The US Air Force will determine how many Northrop Grumman B-21 bombers are needed for the fleet after the first aircraft is fielded in the 2020s, according to the service’s deputy chief of staff for strategic deterrence and nuclear integration.

The number of strategic bombers the air force will purchase is an ongoing discussion and the decision will be made after the B-21 "gets on the ramp", Lt Gen Jack Weinstein said following an Air Force Association event outside Washington, DC, on Thursday. Previously, the service called on bomber contractor Northrop to develop and build at least 100 nuclear-capable B-21s to replace the Rockwell B-1 and Boeing B-52.

“We’re not making that decision right now because we don’t need to,” he says. “So we’ll determine what that needs to look like. We’re doing a lot of analysis right now to determine how many bombers we need for the force based on all the warplanes that will help educate and allow us to make a decision on the breadth of B-21s.”

The entire fleet of B-21s will be both conventional and nuclear-capable, and the Air Force has built a timeline for when the aircraft will be nuclear-certificated, Weinstein said.
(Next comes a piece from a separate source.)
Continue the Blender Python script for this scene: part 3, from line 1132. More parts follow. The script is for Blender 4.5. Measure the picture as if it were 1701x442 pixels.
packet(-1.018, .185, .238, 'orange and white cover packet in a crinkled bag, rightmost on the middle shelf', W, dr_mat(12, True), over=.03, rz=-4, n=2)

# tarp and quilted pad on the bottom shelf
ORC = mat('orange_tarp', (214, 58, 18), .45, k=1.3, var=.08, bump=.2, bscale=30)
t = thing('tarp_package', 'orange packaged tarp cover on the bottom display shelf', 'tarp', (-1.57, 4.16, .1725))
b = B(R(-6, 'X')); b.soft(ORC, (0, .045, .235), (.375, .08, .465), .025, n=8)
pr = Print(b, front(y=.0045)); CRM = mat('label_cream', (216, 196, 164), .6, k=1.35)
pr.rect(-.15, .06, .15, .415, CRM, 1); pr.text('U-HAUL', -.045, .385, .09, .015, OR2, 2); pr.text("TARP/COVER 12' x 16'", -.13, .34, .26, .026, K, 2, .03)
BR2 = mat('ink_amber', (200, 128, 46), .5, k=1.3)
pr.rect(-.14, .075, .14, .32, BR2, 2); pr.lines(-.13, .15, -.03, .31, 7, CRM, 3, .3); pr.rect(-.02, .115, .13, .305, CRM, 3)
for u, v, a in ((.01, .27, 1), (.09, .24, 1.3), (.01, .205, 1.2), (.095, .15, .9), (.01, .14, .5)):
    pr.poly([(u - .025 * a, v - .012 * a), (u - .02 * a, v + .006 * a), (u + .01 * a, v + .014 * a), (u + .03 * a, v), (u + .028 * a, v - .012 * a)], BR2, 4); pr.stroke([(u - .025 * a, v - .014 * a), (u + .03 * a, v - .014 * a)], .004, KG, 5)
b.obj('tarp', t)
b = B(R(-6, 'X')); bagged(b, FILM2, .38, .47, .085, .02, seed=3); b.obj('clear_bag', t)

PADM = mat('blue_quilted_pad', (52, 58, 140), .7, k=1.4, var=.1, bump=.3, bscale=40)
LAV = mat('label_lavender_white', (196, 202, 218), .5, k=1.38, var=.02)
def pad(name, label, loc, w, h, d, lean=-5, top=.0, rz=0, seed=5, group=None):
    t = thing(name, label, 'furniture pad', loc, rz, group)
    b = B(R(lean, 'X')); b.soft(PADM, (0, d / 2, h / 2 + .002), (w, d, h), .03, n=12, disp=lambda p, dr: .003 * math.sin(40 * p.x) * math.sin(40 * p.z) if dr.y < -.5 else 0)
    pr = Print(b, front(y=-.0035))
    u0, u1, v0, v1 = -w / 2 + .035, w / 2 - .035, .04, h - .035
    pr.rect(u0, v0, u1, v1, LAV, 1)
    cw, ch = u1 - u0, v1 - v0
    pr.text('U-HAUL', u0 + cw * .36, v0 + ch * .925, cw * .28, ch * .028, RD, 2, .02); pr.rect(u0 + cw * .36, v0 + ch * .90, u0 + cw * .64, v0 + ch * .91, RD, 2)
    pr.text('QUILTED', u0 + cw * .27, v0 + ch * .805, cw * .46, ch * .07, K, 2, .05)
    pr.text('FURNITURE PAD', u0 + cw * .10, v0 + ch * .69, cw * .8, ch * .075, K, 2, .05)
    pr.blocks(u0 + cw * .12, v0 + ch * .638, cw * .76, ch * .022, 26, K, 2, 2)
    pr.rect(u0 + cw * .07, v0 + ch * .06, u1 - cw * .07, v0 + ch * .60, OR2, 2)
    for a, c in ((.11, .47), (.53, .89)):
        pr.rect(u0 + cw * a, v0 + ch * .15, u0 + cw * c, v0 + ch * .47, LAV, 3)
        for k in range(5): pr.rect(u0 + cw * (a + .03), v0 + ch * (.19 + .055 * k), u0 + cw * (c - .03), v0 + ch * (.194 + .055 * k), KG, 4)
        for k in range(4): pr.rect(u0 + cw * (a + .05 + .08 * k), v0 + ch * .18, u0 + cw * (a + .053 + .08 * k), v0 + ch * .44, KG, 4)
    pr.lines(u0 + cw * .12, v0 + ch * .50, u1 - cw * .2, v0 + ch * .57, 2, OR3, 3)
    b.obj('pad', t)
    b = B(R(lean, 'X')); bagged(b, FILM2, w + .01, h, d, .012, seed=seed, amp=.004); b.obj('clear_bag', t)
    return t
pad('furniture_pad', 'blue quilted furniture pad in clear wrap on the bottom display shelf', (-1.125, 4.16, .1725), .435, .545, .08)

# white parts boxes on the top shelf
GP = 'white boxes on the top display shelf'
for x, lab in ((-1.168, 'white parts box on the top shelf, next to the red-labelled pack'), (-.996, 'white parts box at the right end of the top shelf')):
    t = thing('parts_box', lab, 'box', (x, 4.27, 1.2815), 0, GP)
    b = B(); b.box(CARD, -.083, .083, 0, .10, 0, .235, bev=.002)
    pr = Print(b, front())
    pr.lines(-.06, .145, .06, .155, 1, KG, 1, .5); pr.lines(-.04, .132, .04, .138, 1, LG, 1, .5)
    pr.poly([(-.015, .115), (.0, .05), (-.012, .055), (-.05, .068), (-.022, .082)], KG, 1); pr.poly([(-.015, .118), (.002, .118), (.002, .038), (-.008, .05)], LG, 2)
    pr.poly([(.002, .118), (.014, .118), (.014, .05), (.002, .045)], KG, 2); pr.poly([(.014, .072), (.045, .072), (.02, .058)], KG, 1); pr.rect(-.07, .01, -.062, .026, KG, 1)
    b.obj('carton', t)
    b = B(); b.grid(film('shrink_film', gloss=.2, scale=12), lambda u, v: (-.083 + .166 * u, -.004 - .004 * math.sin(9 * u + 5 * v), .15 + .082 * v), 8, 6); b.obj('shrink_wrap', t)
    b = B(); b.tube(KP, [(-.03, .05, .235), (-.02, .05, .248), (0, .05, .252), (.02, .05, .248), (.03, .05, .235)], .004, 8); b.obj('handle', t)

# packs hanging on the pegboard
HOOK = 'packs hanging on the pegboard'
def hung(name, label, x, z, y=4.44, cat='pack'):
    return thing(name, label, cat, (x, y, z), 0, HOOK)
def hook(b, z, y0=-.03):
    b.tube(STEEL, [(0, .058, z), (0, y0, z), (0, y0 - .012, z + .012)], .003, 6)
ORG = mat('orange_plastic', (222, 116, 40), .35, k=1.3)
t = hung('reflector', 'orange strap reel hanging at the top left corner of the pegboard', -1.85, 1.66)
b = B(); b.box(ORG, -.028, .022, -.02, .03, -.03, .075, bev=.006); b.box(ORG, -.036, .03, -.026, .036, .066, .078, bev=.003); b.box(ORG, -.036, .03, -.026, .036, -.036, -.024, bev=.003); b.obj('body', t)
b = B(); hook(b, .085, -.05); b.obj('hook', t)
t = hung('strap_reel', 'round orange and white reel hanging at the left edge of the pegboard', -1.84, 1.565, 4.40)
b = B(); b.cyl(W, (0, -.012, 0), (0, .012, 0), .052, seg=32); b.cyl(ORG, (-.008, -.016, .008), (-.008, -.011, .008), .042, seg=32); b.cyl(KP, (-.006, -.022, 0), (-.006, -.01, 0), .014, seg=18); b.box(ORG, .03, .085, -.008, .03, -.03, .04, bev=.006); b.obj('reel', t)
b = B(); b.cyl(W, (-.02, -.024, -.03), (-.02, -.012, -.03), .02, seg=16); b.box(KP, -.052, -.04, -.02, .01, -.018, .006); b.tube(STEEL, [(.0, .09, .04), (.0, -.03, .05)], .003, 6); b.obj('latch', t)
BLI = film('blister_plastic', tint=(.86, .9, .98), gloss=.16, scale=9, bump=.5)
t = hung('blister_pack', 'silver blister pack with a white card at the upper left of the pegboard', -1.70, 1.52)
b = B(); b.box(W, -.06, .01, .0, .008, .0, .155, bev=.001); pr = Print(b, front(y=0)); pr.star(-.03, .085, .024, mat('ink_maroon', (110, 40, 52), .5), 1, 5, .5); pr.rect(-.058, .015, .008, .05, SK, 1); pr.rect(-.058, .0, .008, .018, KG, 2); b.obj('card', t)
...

Some in Congress have attacked the USAF for shrouding the B-21’s costs in secrecy and more recently, critics have argued the B-21 and the proposed Long-Range Standoff (LRSO) weapon’s penetrating capabilities would prove redundant. The air force plans to purchase 1,000 LRSOs and employ them on the B-52, Northrop B-2 and B-21.

Weinstein countered that the USAF needs the B-21, whether in its nuclear or conventional form, because the B-2 will not be able to penetrate in the future based on advanced anti-access area denial environments.